Problem statement:
Restate word for word the lines of the records below, starting at the line that contains "Recreate this scene" and ending at the line that contains "COL = scene.collection", with both of those lines included and nothing else.

Provided entries:
_ _ _ _ _ _ _
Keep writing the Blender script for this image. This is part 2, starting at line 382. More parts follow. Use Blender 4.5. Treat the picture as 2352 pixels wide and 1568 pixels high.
_ _ _ _ _ _ _
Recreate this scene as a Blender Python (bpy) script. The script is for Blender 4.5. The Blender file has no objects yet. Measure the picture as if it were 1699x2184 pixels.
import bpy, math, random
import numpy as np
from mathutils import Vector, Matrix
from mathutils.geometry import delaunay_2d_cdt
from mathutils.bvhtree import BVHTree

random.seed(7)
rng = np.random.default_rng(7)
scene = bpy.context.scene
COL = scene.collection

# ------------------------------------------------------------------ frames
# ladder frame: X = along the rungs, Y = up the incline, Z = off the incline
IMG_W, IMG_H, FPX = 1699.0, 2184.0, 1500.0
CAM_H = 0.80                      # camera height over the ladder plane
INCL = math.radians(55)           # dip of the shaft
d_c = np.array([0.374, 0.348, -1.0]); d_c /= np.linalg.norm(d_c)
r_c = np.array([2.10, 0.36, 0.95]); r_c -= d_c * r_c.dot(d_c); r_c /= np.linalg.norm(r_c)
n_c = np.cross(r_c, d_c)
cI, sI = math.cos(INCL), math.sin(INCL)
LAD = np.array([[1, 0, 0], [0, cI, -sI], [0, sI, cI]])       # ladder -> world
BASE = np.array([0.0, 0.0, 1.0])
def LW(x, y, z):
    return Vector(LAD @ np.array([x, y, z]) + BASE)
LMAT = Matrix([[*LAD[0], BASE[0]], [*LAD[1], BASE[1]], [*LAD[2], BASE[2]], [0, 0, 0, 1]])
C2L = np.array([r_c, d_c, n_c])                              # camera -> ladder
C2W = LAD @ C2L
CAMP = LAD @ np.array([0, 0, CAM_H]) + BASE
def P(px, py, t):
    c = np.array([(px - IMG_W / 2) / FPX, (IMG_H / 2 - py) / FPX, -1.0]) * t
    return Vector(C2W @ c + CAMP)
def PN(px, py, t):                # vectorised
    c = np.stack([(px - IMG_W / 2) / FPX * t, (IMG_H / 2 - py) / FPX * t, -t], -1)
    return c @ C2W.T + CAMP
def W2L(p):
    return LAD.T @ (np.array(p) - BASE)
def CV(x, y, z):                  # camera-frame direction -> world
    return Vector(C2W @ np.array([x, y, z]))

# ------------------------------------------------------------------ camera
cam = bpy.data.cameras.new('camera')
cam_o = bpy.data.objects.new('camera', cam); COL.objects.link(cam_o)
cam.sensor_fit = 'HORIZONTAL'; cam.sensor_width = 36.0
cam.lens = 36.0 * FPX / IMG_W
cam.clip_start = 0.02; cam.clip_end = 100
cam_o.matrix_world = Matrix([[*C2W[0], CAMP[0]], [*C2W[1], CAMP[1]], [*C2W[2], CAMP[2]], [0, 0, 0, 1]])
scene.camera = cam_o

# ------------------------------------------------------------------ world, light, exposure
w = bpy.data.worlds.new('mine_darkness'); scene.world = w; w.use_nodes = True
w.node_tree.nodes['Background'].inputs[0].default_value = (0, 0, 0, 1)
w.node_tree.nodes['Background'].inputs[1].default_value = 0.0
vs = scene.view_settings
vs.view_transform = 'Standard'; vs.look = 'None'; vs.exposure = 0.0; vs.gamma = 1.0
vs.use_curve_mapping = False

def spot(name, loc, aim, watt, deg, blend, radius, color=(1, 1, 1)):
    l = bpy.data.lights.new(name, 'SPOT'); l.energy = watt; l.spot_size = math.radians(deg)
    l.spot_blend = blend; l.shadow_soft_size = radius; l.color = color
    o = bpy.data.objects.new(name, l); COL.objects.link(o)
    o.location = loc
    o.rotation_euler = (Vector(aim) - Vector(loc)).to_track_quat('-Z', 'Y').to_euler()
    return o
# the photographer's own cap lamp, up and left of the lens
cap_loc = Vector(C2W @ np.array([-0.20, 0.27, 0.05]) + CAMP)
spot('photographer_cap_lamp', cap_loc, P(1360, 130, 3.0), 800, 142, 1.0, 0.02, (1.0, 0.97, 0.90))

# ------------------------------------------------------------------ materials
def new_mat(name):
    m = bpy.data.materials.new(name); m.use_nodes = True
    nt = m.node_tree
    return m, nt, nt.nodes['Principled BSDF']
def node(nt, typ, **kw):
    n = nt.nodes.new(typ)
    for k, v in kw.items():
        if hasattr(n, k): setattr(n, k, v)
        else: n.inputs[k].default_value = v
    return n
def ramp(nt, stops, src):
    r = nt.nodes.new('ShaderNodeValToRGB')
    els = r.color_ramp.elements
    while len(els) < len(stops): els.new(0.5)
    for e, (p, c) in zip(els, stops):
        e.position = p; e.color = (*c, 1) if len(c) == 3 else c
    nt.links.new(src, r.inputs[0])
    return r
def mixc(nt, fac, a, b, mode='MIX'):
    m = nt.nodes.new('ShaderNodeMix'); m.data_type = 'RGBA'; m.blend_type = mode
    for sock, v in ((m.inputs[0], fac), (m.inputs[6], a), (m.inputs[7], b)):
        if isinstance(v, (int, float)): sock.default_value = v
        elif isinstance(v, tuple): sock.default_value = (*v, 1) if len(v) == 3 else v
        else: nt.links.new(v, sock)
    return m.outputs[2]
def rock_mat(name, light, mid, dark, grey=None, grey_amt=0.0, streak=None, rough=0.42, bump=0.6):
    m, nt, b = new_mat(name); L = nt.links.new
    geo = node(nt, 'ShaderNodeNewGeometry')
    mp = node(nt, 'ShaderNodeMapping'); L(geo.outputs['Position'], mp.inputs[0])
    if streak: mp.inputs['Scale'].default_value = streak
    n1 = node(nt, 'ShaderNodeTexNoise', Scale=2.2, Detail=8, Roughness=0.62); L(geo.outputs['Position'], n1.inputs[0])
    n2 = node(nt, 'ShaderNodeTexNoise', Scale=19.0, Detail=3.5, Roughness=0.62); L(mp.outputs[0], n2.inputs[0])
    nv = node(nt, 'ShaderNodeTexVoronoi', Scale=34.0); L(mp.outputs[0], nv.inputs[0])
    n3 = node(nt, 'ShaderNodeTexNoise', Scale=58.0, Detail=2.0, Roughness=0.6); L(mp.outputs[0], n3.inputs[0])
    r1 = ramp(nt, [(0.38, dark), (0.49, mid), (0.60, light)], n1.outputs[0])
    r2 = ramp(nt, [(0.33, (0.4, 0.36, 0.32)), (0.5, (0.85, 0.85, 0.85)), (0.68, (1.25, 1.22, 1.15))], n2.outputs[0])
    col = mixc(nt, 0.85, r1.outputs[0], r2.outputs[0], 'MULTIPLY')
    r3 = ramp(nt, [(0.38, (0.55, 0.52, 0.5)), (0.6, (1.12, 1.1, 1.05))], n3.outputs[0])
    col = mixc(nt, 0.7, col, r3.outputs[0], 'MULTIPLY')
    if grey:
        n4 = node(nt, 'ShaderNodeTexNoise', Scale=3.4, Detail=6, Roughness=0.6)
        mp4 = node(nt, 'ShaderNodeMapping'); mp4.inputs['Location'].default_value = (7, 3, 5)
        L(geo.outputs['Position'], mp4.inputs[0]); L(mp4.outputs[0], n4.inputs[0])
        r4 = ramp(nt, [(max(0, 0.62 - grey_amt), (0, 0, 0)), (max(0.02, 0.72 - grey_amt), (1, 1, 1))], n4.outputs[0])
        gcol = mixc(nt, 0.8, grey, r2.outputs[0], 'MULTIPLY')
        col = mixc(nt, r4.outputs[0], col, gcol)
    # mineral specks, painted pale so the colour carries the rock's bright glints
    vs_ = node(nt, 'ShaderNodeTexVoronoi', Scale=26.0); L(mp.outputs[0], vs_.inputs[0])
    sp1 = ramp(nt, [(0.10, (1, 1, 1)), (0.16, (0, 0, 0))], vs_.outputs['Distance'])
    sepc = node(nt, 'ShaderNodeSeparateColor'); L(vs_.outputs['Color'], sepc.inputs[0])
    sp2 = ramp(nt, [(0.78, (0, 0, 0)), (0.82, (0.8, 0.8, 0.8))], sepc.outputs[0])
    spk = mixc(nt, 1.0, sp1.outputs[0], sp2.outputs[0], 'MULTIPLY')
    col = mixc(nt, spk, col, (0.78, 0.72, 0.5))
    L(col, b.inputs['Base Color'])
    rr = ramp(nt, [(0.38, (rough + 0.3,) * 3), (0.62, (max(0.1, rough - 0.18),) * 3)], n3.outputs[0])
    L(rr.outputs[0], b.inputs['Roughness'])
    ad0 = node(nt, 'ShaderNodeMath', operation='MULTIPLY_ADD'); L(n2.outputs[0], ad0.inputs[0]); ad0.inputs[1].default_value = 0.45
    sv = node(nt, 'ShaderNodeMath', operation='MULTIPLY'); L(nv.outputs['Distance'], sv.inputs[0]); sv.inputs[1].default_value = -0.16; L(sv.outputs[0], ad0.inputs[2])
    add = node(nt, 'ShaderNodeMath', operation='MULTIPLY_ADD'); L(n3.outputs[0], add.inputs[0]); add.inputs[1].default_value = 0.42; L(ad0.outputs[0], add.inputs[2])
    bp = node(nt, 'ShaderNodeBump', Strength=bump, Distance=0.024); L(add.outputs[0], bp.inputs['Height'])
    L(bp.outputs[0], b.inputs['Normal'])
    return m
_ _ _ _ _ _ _
Correct output:
Recreate this scene as a Blender Python (bpy) script. The script is for Blender 4.5. The Blender file has no objects yet. Measure the picture as if it were 1699x2184 pixels.
import bpy, math, random
import numpy as np
from mathutils import Vector, Matrix
from mathutils.geometry import delaunay_2d_cdt
from mathutils.bvhtree import BVHTree

random.seed(7)
rng = np.random.default_rng(7)
scene = bpy.context.scene
COL = scene.collection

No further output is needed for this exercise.